スタッフへの厳しい言葉も飛び交いますが、それは何においても妥協しないからであり、高いレベルを維持しながら仕事と向き合う姿勢についても、考えさせられます。現在の夫は、もともと教え子だったという25歳年下の夫アンドレアス・クロンターラー。公私ともにパートナーとして全面的にサポートしています。
年齢に関係なく情熱は燃やし続けるべきもの
最近は、環境保護や人権保護問題の活動家としても精力的に活動をしているヴィヴィアン。あらゆることに関心を持ち、つねに全力で立ち向かう姿は、いつまでも私たちを飽きさせることなく、世界中の人を虜(とりこ)にするばかり。本作では、そんないくつもの顔を持つ彼女の生き様を存分に味わうことができます。

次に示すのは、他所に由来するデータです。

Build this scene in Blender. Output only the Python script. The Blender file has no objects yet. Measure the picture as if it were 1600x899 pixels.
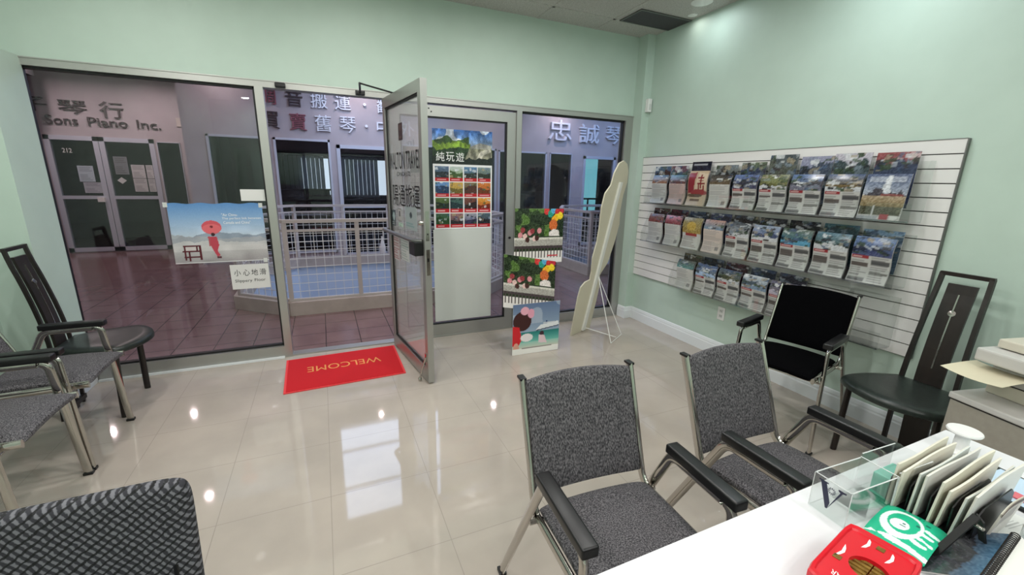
import bpy, bmesh, math, random
import numpy as np
from mathutils import Vector, Matrix
random.seed(7); rng = np.random.default_rng(7)
SC = bpy.context.scene
COL = SC.collection
# ------------------------------------------------------------------ camera
RW = [[0.91569562, -0.08013081, 0.39380273], [-0.40137173, -0.23126238, 0.88623837], [0.02005676, -0.96958587, -0.24392819]]
cd = bpy.data.cameras.new('camera'); cam = bpy.data.objects.new('camera', cd); COL.objects.link(cam)
cd.sensor_fit = 'HORIZONTAL'; cd.sensor_width = 36.0; cd.lens = 661.0 / 1600 * 36; cd.clip_start = 0.02
cam.matrix_world = Matrix([[r[0], -r[1], -r[2], p] for r, p in zip(RW, (0, 0, 1.465))] + [[0, 0, 0, 1]])
SC.camera = cam
# ------------------------------------------------------------------ world, exposure, large lights
w = bpy.data.worlds.new('world'); SC.world = w; w.use_nodes = True
w.node_tree.nodes['Background'].inputs[0].default_value = (0.6, 0.75, 1, 1)
w.node_tree.nodes['Background'].inputs[1].default_value = 0.35
SC.view_settings.view_transform = 'Standard'; SC.view_settings.look = 'None'
SC.view_settings.gamma = 1; SC.view_settings.use_curve_mapping = False
SC.view_settings.exposure = 0.12
ROOM_W = 12.0       # watts of each ceiling pot light
MALL_W = 9.0
SKY_E = 4.5
CEIL = 2.865; CEIL_M = 3.2
YF = 3.766          # room face of the glazed front
XR = 3.09; XL = -1.82; YB = -2.6

# ------------------------------------------------------------------ materials
def lin(c):
    return tuple(((x / 255) / 12.92 if x / 255 <= 0.04045 else ((x / 255 + 0.055) / 1.055) ** 2.4) for x in c[:3])
def mat(name, rgb, rough=0.5, metal=0.0, spec=0.5, **kw):
    m = bpy.data.materials.new(name); m.use_nodes = True
    b = m.node_tree.nodes['Principled BSDF']
    b.inputs['Base Color'].default_value = (*lin(rgb), 1); b.inputs['Roughness'].default_value = rough
    b.inputs['Metallic'].default_value = metal; b.inputs['Specular IOR Level'].default_value = spec
    for k, v in kw.items(): b.inputs[k].default_value = v
    return m
def N(m, t, **kw):
    n = m.node_tree.nodes.new(t)
    for k, v in kw.items():
        if k in n.inputs.keys(): n.inputs[k].default_value = v
        else: setattr(n, k, v)
    return n
def L(m, a, ao, b, bi): m.node_tree.links.new(a.outputs[ao], b.inputs[bi])
def noise_mat(name, c1, c2, scale, rough=0.5, stretch=(1, 1, 1), lo=.35, hi=.65, bump=0.0, metal=0.0, detail=3, spec=.5):
    m = mat(name, c1, rough, metal, spec); b = m.node_tree.nodes['Principled BSDF']
    tc = N(m, 'ShaderNodeTexCoord'); mp = N(m, 'ShaderNodeMapping'); mp.inputs['Scale'].default_value = stretch
    nz = N(m, 'ShaderNodeTexNoise'); nz.inputs['Scale'].default_value = scale; nz.inputs['Detail'].default_value = detail
    cr = N(m, 'ShaderNodeValToRGB'); e = cr.color_ramp.elements
    e[0].position = lo; e[1].position = hi; e[0].color = (*lin(c1), 1); e[1].color = (*lin(c2), 1)
    L(m, tc, 'Object', mp, 'Vector'); L(m, mp, 'Vector', nz, 'Vector'); L(m, nz, 'Fac', cr, 'Fac'); L(m, cr, 'Color', b, 'Base Color')
    if bump:
        bp = N(m, 'ShaderNodeBump'); bp.inputs['Strength'].default_value = bump; bp.inputs['Distance'].default_value = .002
        L(m, nz, 'Fac', bp, 'Height'); L(m, bp, 'Normal', b, 'Normal')
    return m
def tile_mat(name, c1, c2, joint, size, off, rough, jw=.004, nscale=2.5, spec=.5):
    m = noise_mat(name, c1, c2, nscale, rough, detail=6, spec=spec); b = m.node_tree.nodes['Principled BSDF']
    cr = [n for n in m.node_tree.nodes if n.bl_idname == 'ShaderNodeValToRGB'][0]
    tc = [n for n in m.node_tree.nodes if n.bl_idname == 'ShaderNodeTexCoord'][0]
    sx = N(m, 'ShaderNodeSeparateXYZ'); L(m, tc, 'Object', sx, 'Vector'); outs = []
    for i, ax in enumerate('XY'):
        a = N(m, 'ShaderNodeMath', operation='SUBTRACT'); L(m, sx, ax, a, 0); a.inputs[1].default_value = off[i]
        p = N(m, 'ShaderNodeMath', operation='PINGPONG'); L(m, a, 0, p, 0); p.inputs[1].default_value = size / 2
        l = N(m, 'ShaderNodeMath', operation='LESS_THAN'); L(m, p, 0, l, 0); l.inputs[1].default_value = jw / 2
        outs.append(l)
    mx = N(m, 'ShaderNodeMath', operation='MAXIMUM'); L(m, outs[0], 0, mx, 0); L(m, outs[1], 0, mx, 1)
    mix = N(m, 'ShaderNodeMix', data_type='RGBA'); L(m, mx, 0, mix, 0); L(m, cr, 'Color', mix, 6); mix.inputs[7].default_value = (*lin(joint), 1)
    L(m, mix, 2, b, 'Base Color')
    return m
def glass_mat(name, tint=(1, 1, 1), ior=1.5, rough=0.0, boost=0.0):
    m = bpy.data.materials.new(name); m.use_nodes = True; nt = m.node_tree; nt.nodes.clear()
    o = nt.nodes.new('ShaderNodeOutputMaterial'); t = nt.nodes.new('ShaderNodeBsdfTransparent'); g = nt.nodes.new('ShaderNodeBsdfGlossy')
    mx = nt.nodes.new('ShaderNodeMixShader'); lw = nt.nodes.new('ShaderNodeLayerWeight'); lw.inputs[0].default_value = .5
    pw = nt.nodes.new('ShaderNodeMath'); pw.operation = 'POWER'; pw.inputs[1].default_value = 5; nt.links.new(lw.outputs['Facing'], pw.inputs[0])
    f = nt.nodes.new('ShaderNodeMath'); f.operation = 'MULTIPLY_ADD'; f.inputs[1].default_value = .9; f.inputs[2].default_value = .035; nt.links.new(pw.outputs[0], f.inputs[0])
    t.inputs[0].default_value = (*tint, 1); g.inputs['Roughness'].default_value = rough
    g.inputs[0].default_value = (1, 1, 1, 1)
    nt.links.new(t.outputs[0], mx.inputs[1]); nt.links.new(g.outputs[0], mx.inputs[2]); nt.links.new(mx.outputs[0], o.inputs[0])
    if boost:
        a = nt.nodes.new('ShaderNodeMath'); a.operation = 'ADD'; a.inputs[1].default_value = boost
        nt.links.new(f.outputs[0], a.inputs[0]); nt.links.new(a.outputs[0], mx.inputs[0])
    else: nt.links.new(f.outputs[0], mx.inputs[0])
    return m
def emit_mat(name, rgb, s):
    m = mat(name, rgb); b = m.node_tree.nodes['Principled BSDF']
    b.inputs['Emission Color'].default_value = (*lin(rgb), 1); b.inputs['Emission Strength'].default_value = s
    return m
def attr_mat(name, rough=.4, spec=.4, coat=0.0):
    m = mat(name, (255, 255, 255), rough, 0, spec); b = m.node_tree.nodes['Principled BSDF']
    a = N(m, 'ShaderNodeAttribute', attribute_name='Col'); L(m, a, 'Color', b, 'Base Color'); b.inputs['Coat Weight'].default_value = coat
    return m

M = dict(
    wall=noise_mat('green_paint', (184, 203, 191), (188, 207, 195), 6, .55, lo=.3, hi=.7, bump=.05),
    ceil=noise_mat('acoustic_tile', (196, 194, 190), (168, 166, 162), 90, .9, stretch=(1, 2.2, 1), lo=.42, hi=.62, bump=.2),
    floor=tile_mat('polished_tile', (182, 172, 161), (172, 163, 153), (156, 148, 139), .457, (-.075, .06), .045, .003, 3.0, spec=.5),
    mall_floor=tile_mat('mall_tile', (136, 110, 109), (124, 99, 99), (70, 58, 60), .298, (-.072, .1), .16, .008, 4.0),
    alum=mat('brushed_aluminium', (176, 176, 172), .38, .75), alum_d=mat('aluminium_edge', (120, 120, 118), .4, .8),
    gasket=mat('black_gasket', (12, 12, 14), .5), base=mat('white_gloss_trim', (226, 230, 232), .3),
    chrome=mat('chrome', (190, 186, 180), .14, 1.0), blk=mat('black_plastic', (14, 14, 16), .35), rub=mat('rubber', (20, 20, 20), .6),
    fabric=noise_mat('grey_tweed', (44, 43, 47), (116, 113, 116), 260, .9, stretch=(1, 1, .35), lo=.4, hi=.66, bump=.4, detail=4),
    fabric2=noise_mat('black_fabric', (3, 3, 4), (7, 7, 9), 300, .95, bump=.2, spec=.04),
    leather=noise_mat('dark_leather', (26, 34, 31), (38, 46, 42), 60, .32, bump=.15),
    wood=noise_mat('ebony_wood', (24, 19, 17), (38, 30, 26), 20, .35, stretch=(1, 1, .1)),
    desk=mat('white_laminate', (224, 224, 227), .22), desk_b=mat('white_panel', (214, 214, 216), .4),
    glass=glass_mat('clear_glass', (.9, .91, .93)), acry=glass_mat('clear_acrylic', (.965, .975, .97), 1.49, .02, .012),
    acry_e=glass_mat('acrylic_edge', (.80, .83, .83), 1.49, .1, .18),
    mallglass=glass_mat('dark_shop_glass', (.72, .74, .78), 1.5, .0),
    attr=attr_mat('printed_paper', .45, .35), gloss=attr_mat('glossy_print', .22, .5), card=mat('foam_card', (232, 232, 226), .6),
    white=mat('white_paper', (236, 236, 234), .6), black=mat('black_ink', (16, 16, 18), .5), red=mat('red_print', (200, 24, 36), .45),
    whitep=mat('white_plastic', (228, 228, 226), .35), tape=mat('milky_tape', (205, 208, 205), .4),
    mallwall=noise_mat('mall_wall_paint', (170, 163, 167), (178, 171, 175), 3, .7), mallframe=mat('mall_white_aluminium', (196, 202, 214), .4, .2),
    rail=mat('beige_painted_steel', (190, 182, 176), .45), curb=noise_mat('beige_curb', (176, 164, 154), (186, 174, 164), 8, .6),
    void=mat('light_well_paint', (196, 210, 226), .7), dark=mat('dark_shop_interior', (40, 38, 42), .8), darkc=mat('dark_shop_ceiling', (70, 70, 74), .9),
    letter=mat('silver_letter', (226, 230, 238), .35, .15), letter_p=mat('pink_letter', (150, 92, 104), .4, .2), letter_d=mat('dark_letter', (74, 62, 66), .4, .2),
    redmat=noise_mat('red_carpet', (206, 12, 26), (180, 8, 20), 400, .95, bump=.3), goldtxt=mat('gold_carpet', (226, 150, 84), .9), mattrim=mat('mat_border', (226, 60, 64), .8),
    slat=mat('slatwall_laminate', (226, 224, 222), .4), groove=mat('slat_groove', (56, 50, 46), .7),
    vent=noise_mat('egg_crate_grille', (62, 60, 64), (74, 72, 76), 300, .7), lamp=emit_mat('lamp_glow', (255, 252, 244), 14),
    lampm=emit_mat('mall_lamp_glow', (255, 226, 210), 18), skyl=emit_mat('skylight_glow', (206, 224, 255), SKY_E), skyl_added=emit_mat('added_skylight_glow', (176, 206, 255), SKY_E * .75),
    copier=mat('copier_plastic', (196, 194, 190), .45), copier_l=mat('copier_cream', (206, 200, 184), .45), cab=noise_mat('cabinet_beige', (150, 145, 134), (156, 151, 140), 40, .5),
    seam=mat('seam', (40, 36, 34), .6), paper_y=mat('cream_paper', (222, 214, 188), .7), env=noise_mat('envelope', (222, 216, 196), (234, 230, 214), 18, .75),
    env2=noise_mat('blueish_envelope', (206, 214, 212), (222, 226, 222), 18, .75), redbox=mat('red_tin', (206, 18, 36), .28, .0), gold=noise_mat('gold_tubes', (150, 118, 52), (104, 74, 26), 60, .3, metal=.4),
    green=mat('mint_green_print', (30, 186, 142), .45), navy=mat('navy_ink', (36, 38, 64), .5), brown=mat('brown_card', (60, 40, 34), .6),
    blueg=mat('tablet_screen', (190, 212, 232), .15), pink=mat('pink_sheet', (214, 110, 120), .5), cane=mat('white_wire', (228, 228, 224), .35),
    foam=mat('cream_foam_board', (212, 206, 184), .6), tin=mat('jar_lid', (120, 124, 140), .3, .5),
    cyan=emit_mat('daylit_window', (150, 236, 240), 1.0), blind=mat('white_blind', (220, 222, 226), .7),
)
def transl():
    m = bpy.data.materials.new('translucent_blind'); m.use_nodes = True; nt = m.node_tree; nt.nodes.clear()
    o = nt.nodes.new('ShaderNodeOutputMaterial'); t = nt.nodes.new('ShaderNodeBsdfTranslucent'); d = nt.nodes.new('ShaderNodeBsdfDiffuse'); x = nt.nodes.new('ShaderNodeMixShader')
    t.inputs[0].default_value = (.35, .37, .4, 1); d.inputs[0].default_value = (.6, .6, .62, 1); nt.links.new(t.outputs[0], x.inputs[1]); nt.links.new(d.outputs[0], x.inputs[2]); nt.links.new(x.outputs[0], o.inputs[0])
    return m
M['transl'] = transl()
def painted_sheen():  # pale diffuse mix paints the open leaf's bright reflection into its glass
    m = glass_mat('painted_sheen_glass', (.9, .91, .93), boost=.08); nt = m.node_tree; o = [n for n in nt.nodes if n.bl_idname == 'ShaderNodeOutputMaterial'][0]; src = o.inputs[0].links[0].from_node
    d = nt.nodes.new('ShaderNodeBsdfDiffuse'); d.inputs[0].default_value = (.72, .72, .72, 1); x = nt.nodes.new('ShaderNodeMixShader'); x.inputs[0].default_value = .22
    nt.links.new(src.outputs[0], x.inputs[1]); nt.links.new(d.outputs[0], x.inputs[2]); nt.links.new(x.outputs[0], o.inputs[0]); return m
M['painted_sheen'] = painted_sheen()
def acre():
    m = glass_mat('bright_acrylic_edge', (.9, .92, .92), boost=.15); nt = m.node_tree; o = [n for n in nt.nodes if n.bl_idname == 'ShaderNodeOutputMaterial'][0]; src = o.inputs[0].links[0].from_node
    d = nt.nodes.new('ShaderNodeBsdfDiffuse'); d.inputs[0].default_value = (.85, .87, .87, 1); x = nt.nodes.new('ShaderNodeMixShader'); x.inputs[0].default_value = .5
    nt.links.new(src.outputs[0], x.inputs[1]); nt.links.new(d.outputs[0], x.inputs[2]); nt.links.new(x.outputs[0], o.inputs[0]); return m
M['edge'] = acre()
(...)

何事においても情熱を持ち続けることの大切さ、そして何と言っても「情熱が年を取ることはない!」というのを感じさせてくれるはずです。いくつになっても、自分の足で自らの進むべき道を突き進むヴィヴィアンの姿は、2019年に向けて新たな決意や意気込みを持っている人には、まさにぴったりのドキュメンタリー。自分の人生をどうデザインし、どうやって仕立てていくかは、すべてあなた次第なのです。
監督:ローナ・タッカー
出演:ヴィヴィアン・ウエストウッド、アンドレアス・クロンターラー、ベン・ウエストウッド、ジョー・コーレほか
配給:KADOKAWA
12月28日(金)より 角川シネマ有楽町、新宿バルト9他全国ロードショー
(C)Dogwoof
【ストーリー】
2016年2月、ロンドン・ファッション・ウィークの秋冬ショーを控えて、ヴィヴィアン・ウエストウッドのアトリエではデザイナーのヴィヴィアンとスタッフが最終チェックに追われていた。指示を間違った服に容赦ない言葉を浴びせる姿は、77歳のいまなお現役であることを証明していた。そんな彼女がカメラの前で自らの人生について、すべてを語り始めることに……。